O terceiro dia foi passado a fazer dogsledding e cross-country ski em Abisko. E, no penúltimo, fomos para Kiruna onde iríamos passar a noite, já que o voo de regresso a Estocolmo e à “civilização” no dia seguinte partia por volta das 7:00. Por isso, seria impossível ir de comboio desde Abisko até Kiruna nesse dia. Este foi o dia mais frio. Estavam -20ºC de manhã e a máxima não deve ter passado dos -17ºC. Mesmo assim, em Kiruna, as temperaturas chegam muitas vezes aos -35ºC no inverno. Chegamos a Kiruna ao início da tarde, vimos a cidade, que é pequena, e fomos até Jukkasjärvi visitar o hotel de gelo. Os bilhetes para visitar o hotel para estudantes custam 200SEK (cerca de 22 euros) mas vale a pena. É uma coisa única. Pode-se visitar o hotel livremente até às 18:00, incluindo quartos, que não têm portas, só uma cortina. A temperatura no hotel é mantida a -5ºC, o que nos pareceu “quentinho” quando lá entramos, já que no exterior estava muito mais frio. Ironicamente, mas ainda assim verdade, um guia da visita ao hotel disse-nos: "entrem e fechem a porta para não entrar frio". Claro que com esta temperatura no interior do hotel, não é possível haver casas de banho nos quartos, por exemplo. No entanto, há um edifício normal contíguo ao edifício em gelo que tem vários serviços de apoio. O hotel de gelo é construído novamente todos os anos, porque derrete no verão. Vários quartos são desenhados por artistas e quem quiser pode desenhar um quarto e candidatar-se para o ano seguinte. Há também uma capela em gelo que recebe o maior número de casamentos e baptizados em toda a Suécia.

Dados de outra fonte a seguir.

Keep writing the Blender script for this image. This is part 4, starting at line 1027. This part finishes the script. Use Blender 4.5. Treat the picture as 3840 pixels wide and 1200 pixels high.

No último dia, chegamos ao aeroporto de Kiruna um pouco antes da 6:00 e o terminal estava totalmente vazio. Não havia um funcionário sequer. Passado alguns minutos chegou uma funcionária da SAS para aceitar bagagem e mais passageiros foram chegando. O voo foi normal e depois de chegar a Arlanda apanhamos o comboio de regresso ao Sul. Por volta das 16:00 chegamos a Lund. Foi uma viagem única. Temos de agradecer à natureza pelo espectáculo que nos proporcionou.